Understanding her Anishinaabemowin language and culture helps shape her identity, says Jessica Shonias

When Up North host, Waubgeshig Rice, spoke with Jessica Shonias in January 2019 for the United Nations International Year of Indigenous Languages, Shonias explained why she calls herself an accidental language teacher. She also described how understanding her Anishinaabemowin language and culture helps shape her identity.

Once you learn the language you understand the Anishinaabe worldview,' says Anishinaabemowin language teacher

Language teacher, Jessica Shonias, has a deep connection with Anishinaabemowin. (CBC/Waubgeshig Rice)

Jessica Shonias says she always heard her language when she was growing up but didn't understand it.

"I felt really tongue-tied like I should be able to speak back," said Shonias.

Over the last five or six years she got serious about learning her language so she could hold a conversation and understand most of what was being said to her.
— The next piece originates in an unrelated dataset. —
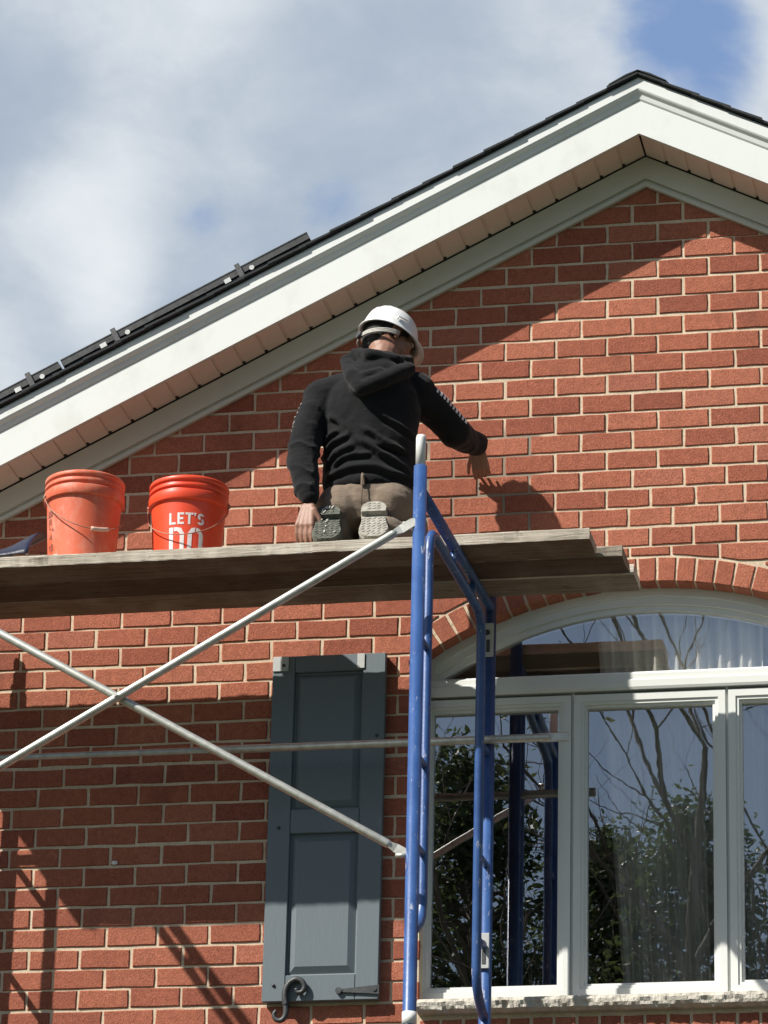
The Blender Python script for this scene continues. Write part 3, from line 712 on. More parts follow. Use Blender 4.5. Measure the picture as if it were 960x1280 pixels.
# ------------------------------------------------------------------ solar panels on the left slope
def solar(name, label, d0, d1, clamps):
    """d measured horizontally from the gable axis"""
    t = thing(name, label, "solar panel", (XA - d0, -.19, 9.26 - SL * d0), "solar panels along the left eave of the roof")
    ax = Vector((-math.cos(sa), 0, -math.sin(sa))); az = Vector((-math.sin(sa), 0, math.cos(sa)))
    base = Vector((XA - d0, 0, 9.258 - SL * d0)); Ln = (d1 - d0) / math.cos(sa)
    def P(s, y, h): q = base + ax * s + az * h; return (q.x, y, q.z)
    def slab(mb, s0, s1, ya, yb, h0, h1):
        mb.add([P(s, y, h) for h in (h0, h1) for y in (ya, yb) for s in (s0, s1)], [(0, 2, 3, 1), (4, 5, 7, 6), (0, 1, 5, 4), (2, 6, 7, 3), (0, 4, 6, 2), (1, 3, 7, 5)])
    f = MB()
    for ya, yb in ((-.205, -.19), (1.49, 1.505)): slab(f, 0, Ln, ya, yb, .050, .082)
    slab(f, 0, .012, -.1895, 1.4895, .0505, .0815); slab(f, Ln - .012, Ln, -.1895, 1.4895, .0505, .0815)
    slab(f, 0.001, Ln - .001, -.207, -.2055, .078, .0825); slab(f, 0.001, Ln - .001, -.207, -.2055, .0495, .053)
    f.build("frame", M['alu'], t, True)
    c = MB(); slab(c, .0125, Ln - .0125, -.1893, 1.4893, .072, .080); c.build("cell_glass", M['solar'], t, True)
    rl = MB(); slab(rl, .02, Ln - .02, -.198, -.165, .012, .046); rl.build("mounting_rail", M['alu'], t, True)
    for s in clamps:
        k = MB(); slab(k, s - .010, s + .012, -.220, -.2075, .030, .094); slab(k, s - .010, s + .012, -.207, -.180, .0835, .094); k.build("clamp", M['iron'], t, True)
        b = MB(); b.tube([P(s - .05, -.213, .05), P(s - .05, -.207, .05)], .011, 10); b.build("clamp_bolt", M['clampm'], t, True); b = MB(); slab(b, s + .05, s + .078, -.212, -.207, .038, .058); b.build("clamp_foot", M['clampm'], t, True)
solar("solar_panel", "dark solar panel ending higher up the left roof edge, nearest the roof peak", 1.355, 2.385, (.32, .90))
solar("solar_panel", "dark solar panel lowest on the left roof edge, at the photo's left border", 2.395, 3.42, (.135, .70))

# ------------------------------------------------------------------ scaffold
YN, YFAR, ZTOP = -1.5, -.20, 7.172
def frame(name, label, x):
    t = thing(name, label, "scaffolding", (x, YN, 0), "blue scaffold frames carrying the planks")
    r = .0245
    for y in (YN, YFAR):
        MB().tube([(x, y, .01), (x, y, 7.05)], r, 20).build("leg", M['blue'], t)
        p = MB().tube([(x, y, 7.0505), (x, y, ZTOP - .012), (x, y, ZTOP)], [.0188, .0188, .0165], 18); p.build("coupling_pin", M['pin'], t)
        p = MB().tube([(x, y, 4.955), (x, y, 5.0)], .0262, 20); p.build("coupling_collar", M['pin'], t)
        MB().box(x - .07, x + .07, y - .07, y + .07, .0, .01).build("base_plate", M['galv'], t)
    MB().tube([(x, YN + .02, 6.958), (x, YFAR - .02, 6.958)], .0215, 18).build("transom", M['blue'], t)
    yi0, yi1 = YN + .17, YFAR - .17
    pts = [(x, YN + .02, 5.30), (x, YN + .06, 5.315), (x, yi0 - .05, 5.35), (x, yi0 - .015, 5.385), (x, yi0, 5.44), (x, yi0, 6.78), (x, yi0 + .012, 6.83), (x, yi0 + .045, 6.862), (x, yi0 + .09, 6.872),
           (x, yi1 - .09, 6.872), (x, yi1 - .045, 6.862), (x, yi1 - .012, 6.83), (x, yi1, 6.78), (x, yi1, 5.44), (x, yi1 + .015, 5.385), (x, yi1 + .05, 5.35), (x, YFAR - .06, 5.315), (x, YFAR - .02, 5.30)]
    MB().tube(pts, .0185, 16).build("inner_frame", M['blue'], t)
    for z in (6.40, 5.95, 5.62):
        MB().tube([(x, YN + .02, z), (x, yi0 - .015, z)], .013, 10).build("rung", M['blue'], t)
        MB().tube([(x, yi1 + .015, z - .05), (x, YFAR - .02, z - .05)], .013, 10).build("rung", M['blue'], t)
    MB().tube([(x, -.9, 6.892), (x, -.9, 6.937)], .012, 10).build("spacer", M['blue'], t)
    MB().tube([(x, -.55, 6.892), (x, -.55, 6.937)], .012, 10).build("spacer", M['blue'], t)
    for y, dy in ((YN, .03), (YFAR, -.032)):
        for z0, z1 in ((6.745, 6.885), (5.485, 5.625)):
            ys = y - .0255 if y == YFAR else y - .002
            p = MB()
            if y == YFAR:
                p.bbox(x - .021, x + .021, y - .034, y - .0255, z0, z1, .002)
                p.build("lock_plate", M['plate'], t)
                q = MB().box(x - .007, x + .007, y - .0362, y - .0345, z0 + .018, z0 + .07); q.tube([(x - .004, y - .037, z1 - .04), (x - .004, y - .0345, z1 - .04)], .012, 12); q.build("lock_slot", M['iron'], t)
            else:
                MB().tube([(x - .02, y, z1 - .055), (x - .062, y - .0, z1 - .055)], .007, 10).build("brace_stud", M['galv'], t)
    return t
XR, XL_ = -.568, -2.74
frame("scaffolding", "blue scaffold frame with white painted tip, standing in front of the arched window", XR)
fr = [o for o in col.objects if o.name == "scaffolding"][0]; fr.location.x -= .014; fr.rotation_euler.z = R(-1.9)      # set slightly askew to the wall
frame("scaffolding", "blue scaffold frame at the left end of the planks, outside the window's side", XL_)
# cross brace on the near side
t = thing("cross_brace", "pair of grey steel braces crossed in an X below the planks", "brace", ((XR + XL_) / 2, YN - .03, 6.2))
def brace(a, b_):
    a, b_ = Vector(a), Vector(b_); d = (b_ - a).normalized()
    m = MB().tube([a + d * .07, a + d * .085, b_ - d * .085, b_ - d * .07], [.011, .0155, .0155, .011], 14)
    q = Vector((0, 1, 0)); w_ = d.cross(q).normalized()
    for e, sg in ((a, 1), (b_, -1)):        # flattened, drilled ends
        c0, c1 = e - d * .012 * sg, e + d * .075 * sg
        vs_ = []
        for c, hw, ht in ((c0, .011, .003), (e, .0165, .003), (e + d * .05 * sg, .0165, .003), (c1, .011, .009)):
            vs_ += [c + w_ * hw + q * ht, c - w_ * hw + q * ht, c - w_ * hw - q * ht, c + w_ * hw - q * ht]
        m.add(vs_, [(0, 1, 2, 3), (15, 14, 13, 12)] + [(4 * i + k, 4 * i + 4 + k, 4 * i + 4 + (k + 1) % 4, 4 * i + (k + 1) % 4) for i in range(3) for k in range(4)])
    m.build("brace_tube", M['galv'], t)
brace((XR - .034, YN - .018, 6.825), (XL_ - .034, YN - .018, 5.565)); brace((XR - .034, YN + .012, 5.575), (XL_ - .034, YN + .012, 6.835))
MB().tube([((XR + XL_) / 2 - .034, YN - .045, 6.2), ((XR + XL_) / 2 - .034, YN + .035, 6.2)], .008, 10).build("pivot_bolt", M['galv'], t)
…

Shonias has a master's degree and a teaching degree. She says that once folks started finding out about her educational background and learned she could speak Anishinaabemowin, that was how the "accidental teacher" part happened.
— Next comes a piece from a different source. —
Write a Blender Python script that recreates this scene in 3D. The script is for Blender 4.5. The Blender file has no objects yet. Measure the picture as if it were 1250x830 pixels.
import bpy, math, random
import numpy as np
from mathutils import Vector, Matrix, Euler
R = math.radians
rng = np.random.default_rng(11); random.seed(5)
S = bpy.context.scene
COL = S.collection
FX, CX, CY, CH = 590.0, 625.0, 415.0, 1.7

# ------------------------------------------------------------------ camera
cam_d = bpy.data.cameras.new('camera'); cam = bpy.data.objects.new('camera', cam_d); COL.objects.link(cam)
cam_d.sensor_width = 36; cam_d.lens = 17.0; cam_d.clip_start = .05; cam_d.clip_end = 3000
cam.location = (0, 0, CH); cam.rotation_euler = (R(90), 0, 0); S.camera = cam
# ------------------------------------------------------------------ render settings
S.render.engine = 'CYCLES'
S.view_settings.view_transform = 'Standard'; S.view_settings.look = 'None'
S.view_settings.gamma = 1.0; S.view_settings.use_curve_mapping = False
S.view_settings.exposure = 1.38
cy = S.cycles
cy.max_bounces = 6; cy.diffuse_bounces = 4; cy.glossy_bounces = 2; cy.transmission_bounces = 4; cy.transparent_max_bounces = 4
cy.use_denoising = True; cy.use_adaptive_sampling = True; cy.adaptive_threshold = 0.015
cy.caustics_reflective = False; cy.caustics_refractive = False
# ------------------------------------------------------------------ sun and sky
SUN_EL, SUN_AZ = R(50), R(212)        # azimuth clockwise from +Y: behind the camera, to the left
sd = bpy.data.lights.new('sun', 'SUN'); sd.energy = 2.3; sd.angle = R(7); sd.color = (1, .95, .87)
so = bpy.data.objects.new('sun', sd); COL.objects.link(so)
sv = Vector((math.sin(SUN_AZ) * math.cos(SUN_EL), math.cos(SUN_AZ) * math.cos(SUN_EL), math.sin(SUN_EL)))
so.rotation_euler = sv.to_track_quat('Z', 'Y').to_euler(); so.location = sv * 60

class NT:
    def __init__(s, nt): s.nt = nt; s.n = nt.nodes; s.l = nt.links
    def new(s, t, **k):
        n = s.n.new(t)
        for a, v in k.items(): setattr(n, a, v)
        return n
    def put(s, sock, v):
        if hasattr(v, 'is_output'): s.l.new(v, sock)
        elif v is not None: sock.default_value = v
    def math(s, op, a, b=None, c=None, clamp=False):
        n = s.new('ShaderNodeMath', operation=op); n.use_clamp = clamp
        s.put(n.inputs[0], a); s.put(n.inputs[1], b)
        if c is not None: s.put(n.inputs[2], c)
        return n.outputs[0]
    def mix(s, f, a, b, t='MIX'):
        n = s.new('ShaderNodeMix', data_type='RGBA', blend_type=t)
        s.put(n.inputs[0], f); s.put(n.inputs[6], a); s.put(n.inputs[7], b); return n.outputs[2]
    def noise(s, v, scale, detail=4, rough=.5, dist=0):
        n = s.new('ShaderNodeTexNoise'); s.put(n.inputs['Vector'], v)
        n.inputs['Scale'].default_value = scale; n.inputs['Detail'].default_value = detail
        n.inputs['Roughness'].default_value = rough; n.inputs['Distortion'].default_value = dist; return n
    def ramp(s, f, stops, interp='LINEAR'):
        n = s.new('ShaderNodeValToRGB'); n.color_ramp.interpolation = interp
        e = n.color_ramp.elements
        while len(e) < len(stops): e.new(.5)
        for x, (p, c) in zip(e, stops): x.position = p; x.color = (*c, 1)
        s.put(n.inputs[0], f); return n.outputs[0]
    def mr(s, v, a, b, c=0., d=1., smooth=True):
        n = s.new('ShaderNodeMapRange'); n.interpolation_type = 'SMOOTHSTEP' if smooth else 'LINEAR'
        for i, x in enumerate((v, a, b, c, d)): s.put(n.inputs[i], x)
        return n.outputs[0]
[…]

"I love the language and I love the opportunity to be able to work, pay my bills doing something that I really love," she said.

"It's great for me to be able to learn my language but if I'm not passing it on and sharing it with others, then that doesn't really solve the problem," she said.

Different dialects from community to community . . . even from family to family.Jessica Shonias

Shonias explains that there are different dialects within the Anishinaabemowin language. "Even within the dialects it varies from community to community and I'm finding even within communities it can even vary from family to family."

"It's an Algonquin language and it's very different from English because it's, I would say, at least 85 per cent verb-based," said Shonias. "We don't have adjectives, and our words, or our verbs, are full sentences, and you can kind of build your own word once you have a better, deeper understanding of the language," she explained.

"We have really long words but they're really beautiful, descriptive action-based words," she added.

Shonias went on to explain another difference between Anishinaabemowin and English. "We don't have gender in the traditional sense as we do in English or French, like 'le' or 'la' or 'he' or 'she'."

"A person is a person and we speak the same about a person as we do a tree or dog or anything living, whereas non-living things we would speak differently," said Shonias.

"Once you learn the language you really understand the Anishinaabe world view, Unknowingly, you start to look at the world differently," she said.

Shonias says it's hard for her to put into words what her language means to her. "As long as I can remember I just felt such an innate, deep connection with it . . . I just understand in my core being that it's important," she said.

She also said that without having an understanding of her language, culture and ceremonies, it was very easy to believe the racist stereotypes she faced when she was in high school.

"I understand now that those things aren't true and I have more to be proud of than ashamed of," she said. "That's what the language has done for me, and I think for youth growing up that's what it can do for them too."